> Problem description: A precise retyping is required of every line from the one containing "Continue the Blender" down to the one containing "(.20, .16, .13), .5, .7), plane)", both included, and of no other line.
.....
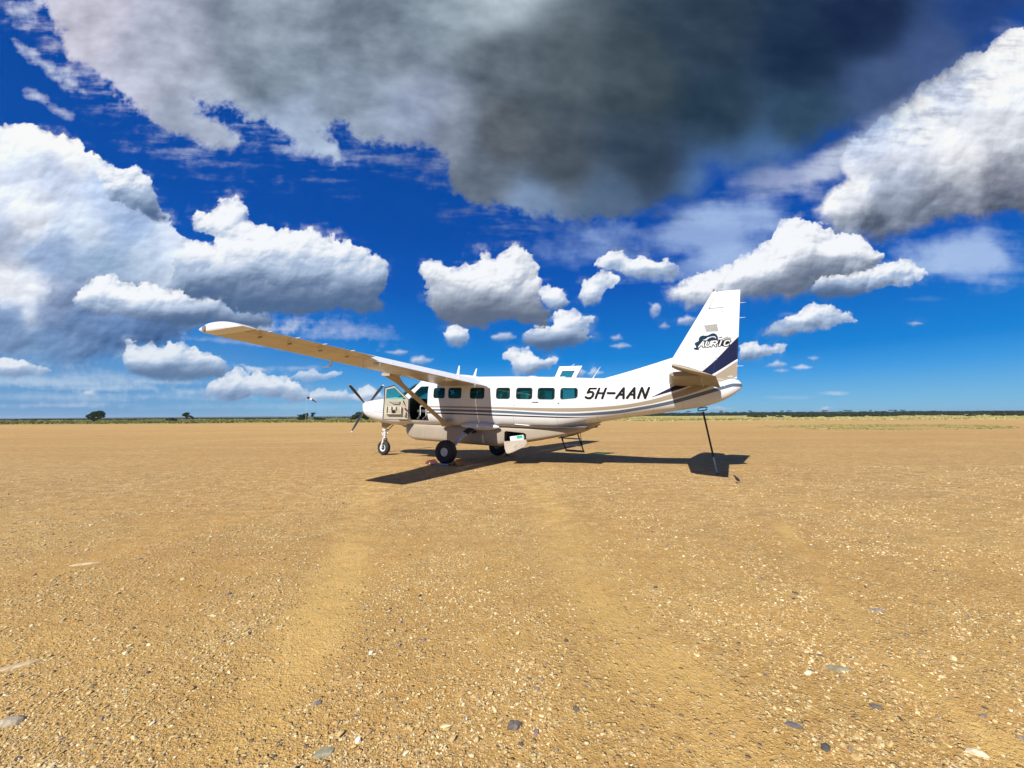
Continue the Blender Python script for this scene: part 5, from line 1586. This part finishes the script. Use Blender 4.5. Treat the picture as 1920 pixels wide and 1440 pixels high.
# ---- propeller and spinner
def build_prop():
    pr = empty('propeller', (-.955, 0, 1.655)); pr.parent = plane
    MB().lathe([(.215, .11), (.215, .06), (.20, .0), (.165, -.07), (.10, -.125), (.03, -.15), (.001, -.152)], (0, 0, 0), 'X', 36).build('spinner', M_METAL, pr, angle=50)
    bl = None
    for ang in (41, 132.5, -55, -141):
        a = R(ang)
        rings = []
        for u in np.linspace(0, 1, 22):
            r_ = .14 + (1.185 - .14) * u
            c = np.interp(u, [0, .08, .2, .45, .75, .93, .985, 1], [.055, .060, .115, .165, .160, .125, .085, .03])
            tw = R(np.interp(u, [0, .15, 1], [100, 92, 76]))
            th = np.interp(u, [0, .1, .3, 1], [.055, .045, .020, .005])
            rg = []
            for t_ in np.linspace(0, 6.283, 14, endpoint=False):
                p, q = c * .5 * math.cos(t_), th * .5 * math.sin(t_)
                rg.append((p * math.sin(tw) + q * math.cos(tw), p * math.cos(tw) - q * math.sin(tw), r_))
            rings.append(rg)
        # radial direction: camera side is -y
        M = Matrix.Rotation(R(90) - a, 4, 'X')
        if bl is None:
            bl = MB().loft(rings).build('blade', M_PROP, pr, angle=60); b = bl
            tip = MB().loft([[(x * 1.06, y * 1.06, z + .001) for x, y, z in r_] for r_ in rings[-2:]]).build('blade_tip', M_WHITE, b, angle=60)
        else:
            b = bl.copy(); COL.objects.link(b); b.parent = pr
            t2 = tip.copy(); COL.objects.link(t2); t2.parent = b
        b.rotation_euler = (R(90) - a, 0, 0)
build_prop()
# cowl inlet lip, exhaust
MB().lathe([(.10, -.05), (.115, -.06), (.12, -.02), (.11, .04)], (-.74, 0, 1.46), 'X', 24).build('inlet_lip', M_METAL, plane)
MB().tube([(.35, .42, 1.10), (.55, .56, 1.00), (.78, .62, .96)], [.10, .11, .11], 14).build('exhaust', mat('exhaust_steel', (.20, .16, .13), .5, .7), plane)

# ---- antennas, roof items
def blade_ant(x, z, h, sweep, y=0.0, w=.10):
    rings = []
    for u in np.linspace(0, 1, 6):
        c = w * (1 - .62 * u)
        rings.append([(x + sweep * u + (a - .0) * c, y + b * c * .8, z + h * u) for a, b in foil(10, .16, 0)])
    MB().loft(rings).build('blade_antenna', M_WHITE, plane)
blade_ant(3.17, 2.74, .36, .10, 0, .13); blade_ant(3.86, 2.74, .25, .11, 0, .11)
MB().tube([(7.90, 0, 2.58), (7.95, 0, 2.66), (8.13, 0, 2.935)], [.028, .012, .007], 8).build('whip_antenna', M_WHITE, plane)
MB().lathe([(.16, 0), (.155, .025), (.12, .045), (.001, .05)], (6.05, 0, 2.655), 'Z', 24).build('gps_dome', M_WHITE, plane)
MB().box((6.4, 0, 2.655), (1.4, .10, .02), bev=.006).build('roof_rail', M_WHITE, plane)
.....
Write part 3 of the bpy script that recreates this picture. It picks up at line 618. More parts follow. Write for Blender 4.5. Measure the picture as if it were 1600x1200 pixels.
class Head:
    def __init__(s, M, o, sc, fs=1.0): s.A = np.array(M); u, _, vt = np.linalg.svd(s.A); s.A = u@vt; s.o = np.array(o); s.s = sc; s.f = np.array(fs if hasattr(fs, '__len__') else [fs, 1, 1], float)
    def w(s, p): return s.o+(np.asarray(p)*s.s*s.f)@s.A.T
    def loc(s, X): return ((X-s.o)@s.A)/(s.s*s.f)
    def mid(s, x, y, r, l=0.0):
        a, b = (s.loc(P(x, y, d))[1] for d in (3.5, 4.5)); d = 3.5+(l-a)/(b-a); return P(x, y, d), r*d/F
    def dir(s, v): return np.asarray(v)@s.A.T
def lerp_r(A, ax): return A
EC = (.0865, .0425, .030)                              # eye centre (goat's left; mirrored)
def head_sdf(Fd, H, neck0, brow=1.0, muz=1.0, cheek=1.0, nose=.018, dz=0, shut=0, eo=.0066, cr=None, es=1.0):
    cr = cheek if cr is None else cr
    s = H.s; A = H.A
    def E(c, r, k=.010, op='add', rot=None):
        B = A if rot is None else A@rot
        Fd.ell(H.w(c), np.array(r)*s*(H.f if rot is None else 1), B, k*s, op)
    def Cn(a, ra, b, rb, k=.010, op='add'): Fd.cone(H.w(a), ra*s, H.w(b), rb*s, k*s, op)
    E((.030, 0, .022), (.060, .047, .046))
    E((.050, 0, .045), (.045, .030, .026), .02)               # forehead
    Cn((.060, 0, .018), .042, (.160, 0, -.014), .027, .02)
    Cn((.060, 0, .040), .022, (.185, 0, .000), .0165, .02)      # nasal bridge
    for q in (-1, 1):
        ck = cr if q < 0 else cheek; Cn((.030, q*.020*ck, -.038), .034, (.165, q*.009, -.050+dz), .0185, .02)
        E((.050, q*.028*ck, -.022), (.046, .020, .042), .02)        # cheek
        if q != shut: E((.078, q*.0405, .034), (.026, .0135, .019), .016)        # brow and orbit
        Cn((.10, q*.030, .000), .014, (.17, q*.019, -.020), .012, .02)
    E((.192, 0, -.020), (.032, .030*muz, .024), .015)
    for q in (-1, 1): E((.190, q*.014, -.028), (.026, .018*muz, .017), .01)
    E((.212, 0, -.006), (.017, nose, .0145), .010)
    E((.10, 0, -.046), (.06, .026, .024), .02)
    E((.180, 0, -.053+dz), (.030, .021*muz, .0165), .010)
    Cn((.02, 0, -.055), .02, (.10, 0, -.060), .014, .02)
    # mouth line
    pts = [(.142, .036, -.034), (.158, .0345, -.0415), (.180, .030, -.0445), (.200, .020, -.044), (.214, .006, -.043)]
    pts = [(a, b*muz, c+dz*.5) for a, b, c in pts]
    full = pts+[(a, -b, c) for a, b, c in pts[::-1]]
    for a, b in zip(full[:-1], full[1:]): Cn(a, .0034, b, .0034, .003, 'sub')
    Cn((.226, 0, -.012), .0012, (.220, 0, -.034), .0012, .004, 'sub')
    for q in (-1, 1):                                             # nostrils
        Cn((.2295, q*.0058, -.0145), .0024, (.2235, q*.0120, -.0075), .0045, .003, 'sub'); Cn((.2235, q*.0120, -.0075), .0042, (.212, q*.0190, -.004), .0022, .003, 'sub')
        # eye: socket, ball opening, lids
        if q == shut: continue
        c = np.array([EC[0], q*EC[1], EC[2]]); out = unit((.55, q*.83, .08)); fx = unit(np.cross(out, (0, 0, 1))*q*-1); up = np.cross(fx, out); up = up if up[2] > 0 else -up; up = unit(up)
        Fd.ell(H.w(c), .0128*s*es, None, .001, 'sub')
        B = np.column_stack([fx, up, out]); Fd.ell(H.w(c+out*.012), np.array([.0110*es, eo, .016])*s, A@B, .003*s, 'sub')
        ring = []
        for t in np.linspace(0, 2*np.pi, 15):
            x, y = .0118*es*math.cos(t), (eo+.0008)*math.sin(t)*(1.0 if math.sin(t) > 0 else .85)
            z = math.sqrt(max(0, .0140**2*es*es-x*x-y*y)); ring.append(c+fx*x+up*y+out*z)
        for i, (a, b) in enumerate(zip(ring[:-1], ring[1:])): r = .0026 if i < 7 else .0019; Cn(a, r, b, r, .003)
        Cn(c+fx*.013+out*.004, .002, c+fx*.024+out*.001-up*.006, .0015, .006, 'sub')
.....
> Result of the exercise:
Continue the Blender Python script for this scene: part 5, from line 1586. This part finishes the script. Use Blender 4.5. Treat the picture as 1920 pixels wide and 1440 pixels high.
# ---- propeller and spinner
def build_prop():
    pr = empty('propeller', (-.955, 0, 1.655)); pr.parent = plane
    MB().lathe([(.215, .11), (.215, .06), (.20, .0), (.165, -.07), (.10, -.125), (.03, -.15), (.001, -.152)], (0, 0, 0), 'X', 36).build('spinner', M_METAL, pr, angle=50)
    bl = None
    for ang in (41, 132.5, -55, -141):
        a = R(ang)
        rings = []
        for u in np.linspace(0, 1, 22):
            r_ = .14 + (1.185 - .14) * u
            c = np.interp(u, [0, .08, .2, .45, .75, .93, .985, 1], [.055, .060, .115, .165, .160, .125, .085, .03])
            tw = R(np.interp(u, [0, .15, 1], [100, 92, 76]))
            th = np.interp(u, [0, .1, .3, 1], [.055, .045, .020, .005])
            rg = []
            for t_ in np.linspace(0, 6.283, 14, endpoint=False):
                p, q = c * .5 * math.cos(t_), th * .5 * math.sin(t_)
                rg.append((p * math.sin(tw) + q * math.cos(tw), p * math.cos(tw) - q * math.sin(tw), r_))
            rings.append(rg)
        # radial direction: camera side is -y
        M = Matrix.Rotation(R(90) - a, 4, 'X')
        if bl is None:
            bl = MB().loft(rings).build('blade', M_PROP, pr, angle=60); b = bl
            tip = MB().loft([[(x * 1.06, y * 1.06, z + .001) for x, y, z in r_] for r_ in rings[-2:]]).build('blade_tip', M_WHITE, b, angle=60)
        else:
            b = bl.copy(); COL.objects.link(b); b.parent = pr
            t2 = tip.copy(); COL.objects.link(t2); t2.parent = b
        b.rotation_euler = (R(90) - a, 0, 0)
build_prop()
# cowl inlet lip, exhaust
MB().lathe([(.10, -.05), (.115, -.06), (.12, -.02), (.11, .04)], (-.74, 0, 1.46), 'X', 24).build('inlet_lip', M_METAL, plane)
MB().tube([(.35, .42, 1.10), (.55, .56, 1.00), (.78, .62, .96)], [.10, .11, .11], 14).build('exhaust', mat('exhaust_steel', (.20, .16, .13), .5, .7), plane)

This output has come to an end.